The river red gum is a native Australian eucalypt used primarily as a construction material. The wood waste generated during processing of this species has a potential use as feed material for pyrolysis to produce sustainable oils, gases and charcoals. The aim of this study is to investigate the thermal properties of red gum wood under pyrolysis conditions and characterise the resulting bio-oil, bio-gas and biochar products.
Computer Aided Thermal Analysis was conducted to measure the apparent specific heat and thermal conductivity of red gum during heating to 1000°C, for two different heating rates of 10 and 100 °C/min.

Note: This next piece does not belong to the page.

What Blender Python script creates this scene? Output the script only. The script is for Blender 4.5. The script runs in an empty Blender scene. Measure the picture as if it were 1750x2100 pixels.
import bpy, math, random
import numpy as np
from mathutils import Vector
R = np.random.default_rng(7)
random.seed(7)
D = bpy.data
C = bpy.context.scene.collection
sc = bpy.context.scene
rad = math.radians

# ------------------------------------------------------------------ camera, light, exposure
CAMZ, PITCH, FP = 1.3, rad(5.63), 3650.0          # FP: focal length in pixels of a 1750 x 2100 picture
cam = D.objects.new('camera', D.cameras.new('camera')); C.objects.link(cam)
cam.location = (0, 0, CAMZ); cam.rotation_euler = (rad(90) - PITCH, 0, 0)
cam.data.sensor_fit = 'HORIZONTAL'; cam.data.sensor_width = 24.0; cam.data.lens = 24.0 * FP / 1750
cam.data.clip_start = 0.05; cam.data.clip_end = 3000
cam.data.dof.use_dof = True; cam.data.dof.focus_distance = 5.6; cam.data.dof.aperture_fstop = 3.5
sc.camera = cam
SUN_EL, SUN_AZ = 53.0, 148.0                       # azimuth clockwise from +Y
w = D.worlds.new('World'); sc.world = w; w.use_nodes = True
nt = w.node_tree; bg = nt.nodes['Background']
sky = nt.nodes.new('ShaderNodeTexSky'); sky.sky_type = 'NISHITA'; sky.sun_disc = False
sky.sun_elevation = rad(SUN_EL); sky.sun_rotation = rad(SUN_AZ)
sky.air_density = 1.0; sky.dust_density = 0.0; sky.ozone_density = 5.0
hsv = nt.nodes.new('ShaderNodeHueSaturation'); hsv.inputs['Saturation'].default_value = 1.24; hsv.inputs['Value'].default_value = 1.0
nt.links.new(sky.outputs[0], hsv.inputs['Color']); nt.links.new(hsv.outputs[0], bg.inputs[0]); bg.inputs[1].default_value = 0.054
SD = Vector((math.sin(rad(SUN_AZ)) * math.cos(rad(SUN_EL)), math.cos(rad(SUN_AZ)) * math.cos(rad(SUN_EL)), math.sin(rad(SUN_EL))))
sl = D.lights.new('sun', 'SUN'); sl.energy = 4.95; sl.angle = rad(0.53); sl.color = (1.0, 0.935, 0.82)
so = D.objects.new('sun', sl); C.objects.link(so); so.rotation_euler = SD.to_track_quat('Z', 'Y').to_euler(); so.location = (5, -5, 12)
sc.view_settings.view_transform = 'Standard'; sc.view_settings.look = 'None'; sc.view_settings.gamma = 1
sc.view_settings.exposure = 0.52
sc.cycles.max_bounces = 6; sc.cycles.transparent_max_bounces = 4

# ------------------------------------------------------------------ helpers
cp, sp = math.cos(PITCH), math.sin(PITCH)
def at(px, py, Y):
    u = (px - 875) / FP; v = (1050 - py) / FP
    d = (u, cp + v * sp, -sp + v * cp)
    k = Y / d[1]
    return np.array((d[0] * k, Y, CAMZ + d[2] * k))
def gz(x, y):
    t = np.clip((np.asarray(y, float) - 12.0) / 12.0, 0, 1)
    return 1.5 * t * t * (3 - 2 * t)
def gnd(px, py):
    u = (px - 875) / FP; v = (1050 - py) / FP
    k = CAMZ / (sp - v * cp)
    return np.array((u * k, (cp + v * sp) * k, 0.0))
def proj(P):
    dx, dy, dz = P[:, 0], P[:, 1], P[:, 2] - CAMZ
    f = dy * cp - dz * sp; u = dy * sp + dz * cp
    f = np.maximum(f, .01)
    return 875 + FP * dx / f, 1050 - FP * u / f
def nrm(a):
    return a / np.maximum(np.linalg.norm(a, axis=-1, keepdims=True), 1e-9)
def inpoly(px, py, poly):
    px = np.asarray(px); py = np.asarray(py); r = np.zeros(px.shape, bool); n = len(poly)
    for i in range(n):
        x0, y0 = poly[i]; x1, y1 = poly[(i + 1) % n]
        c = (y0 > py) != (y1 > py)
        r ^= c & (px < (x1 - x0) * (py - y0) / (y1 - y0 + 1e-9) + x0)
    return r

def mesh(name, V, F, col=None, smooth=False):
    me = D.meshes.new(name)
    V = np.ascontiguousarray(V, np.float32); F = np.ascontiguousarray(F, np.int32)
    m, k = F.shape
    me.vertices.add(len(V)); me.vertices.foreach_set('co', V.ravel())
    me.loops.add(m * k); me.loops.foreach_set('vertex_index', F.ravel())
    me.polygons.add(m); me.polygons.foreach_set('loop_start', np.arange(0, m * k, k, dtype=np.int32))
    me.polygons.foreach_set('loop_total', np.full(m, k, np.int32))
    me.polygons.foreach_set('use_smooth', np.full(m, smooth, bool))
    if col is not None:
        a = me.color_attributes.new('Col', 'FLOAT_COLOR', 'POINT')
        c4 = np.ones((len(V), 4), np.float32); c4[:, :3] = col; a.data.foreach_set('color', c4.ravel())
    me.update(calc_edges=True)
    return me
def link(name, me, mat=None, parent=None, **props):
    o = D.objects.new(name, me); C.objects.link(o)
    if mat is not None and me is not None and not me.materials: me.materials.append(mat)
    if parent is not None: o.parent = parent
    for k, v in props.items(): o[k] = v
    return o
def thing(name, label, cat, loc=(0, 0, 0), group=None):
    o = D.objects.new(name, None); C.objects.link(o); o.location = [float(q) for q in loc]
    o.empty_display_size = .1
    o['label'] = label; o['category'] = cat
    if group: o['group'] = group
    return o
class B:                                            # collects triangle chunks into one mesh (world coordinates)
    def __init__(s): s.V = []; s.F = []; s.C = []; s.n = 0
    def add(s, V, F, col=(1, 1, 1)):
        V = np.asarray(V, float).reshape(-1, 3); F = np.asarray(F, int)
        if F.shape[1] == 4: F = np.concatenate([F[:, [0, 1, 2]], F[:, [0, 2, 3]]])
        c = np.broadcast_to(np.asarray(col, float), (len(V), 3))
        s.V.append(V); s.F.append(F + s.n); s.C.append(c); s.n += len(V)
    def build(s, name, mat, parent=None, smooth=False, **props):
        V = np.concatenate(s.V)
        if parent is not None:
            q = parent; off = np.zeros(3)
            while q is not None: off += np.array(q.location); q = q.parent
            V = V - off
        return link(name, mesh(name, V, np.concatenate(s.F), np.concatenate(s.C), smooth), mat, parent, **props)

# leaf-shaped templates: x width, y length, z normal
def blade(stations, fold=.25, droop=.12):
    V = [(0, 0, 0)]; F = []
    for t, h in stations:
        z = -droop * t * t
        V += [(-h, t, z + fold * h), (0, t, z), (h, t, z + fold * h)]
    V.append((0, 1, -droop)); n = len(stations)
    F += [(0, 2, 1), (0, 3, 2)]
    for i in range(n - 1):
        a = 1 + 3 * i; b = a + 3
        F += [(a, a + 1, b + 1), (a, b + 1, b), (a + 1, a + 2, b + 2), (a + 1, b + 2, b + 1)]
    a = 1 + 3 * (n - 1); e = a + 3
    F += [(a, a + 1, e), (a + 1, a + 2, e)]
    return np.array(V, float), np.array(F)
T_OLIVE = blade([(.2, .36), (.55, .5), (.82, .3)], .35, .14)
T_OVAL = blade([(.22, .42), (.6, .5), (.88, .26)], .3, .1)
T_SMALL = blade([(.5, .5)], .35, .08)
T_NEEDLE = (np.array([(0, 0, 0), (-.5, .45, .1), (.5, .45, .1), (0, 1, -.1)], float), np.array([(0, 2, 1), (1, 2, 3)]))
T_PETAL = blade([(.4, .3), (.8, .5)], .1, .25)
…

Decomposition commenced with endothermic reactions up to 300°C, followed by a series of smaller exothermic reactions up to 500°C.
Gas species evolved during heating at 10 °C/min up to 1000°C were measured using micro gas chromatography. Carbon dioxide and methane were the dominant gases produced below 600°C, with hydrogen being the only significant gas evolved above 600°C.
GC-MS was used to determine the major compounds present in the bio-oil produced during pyrolysis at heating rates of 10 °C/min and 100 °C/min. The oils contained organic acids, phenolic compounds and aromatics, with the results showing that bio-oils derived from different eucalypt species are chemically similar.
Biochar yields were established by employing thermogravimetric technique to measure sample mass loss under the two abovementioned heating rates. The chars produced by pyrolysis of red gum to 500°C and 1000°C were analysed and compared to char properties reported in the literature for other biomass species.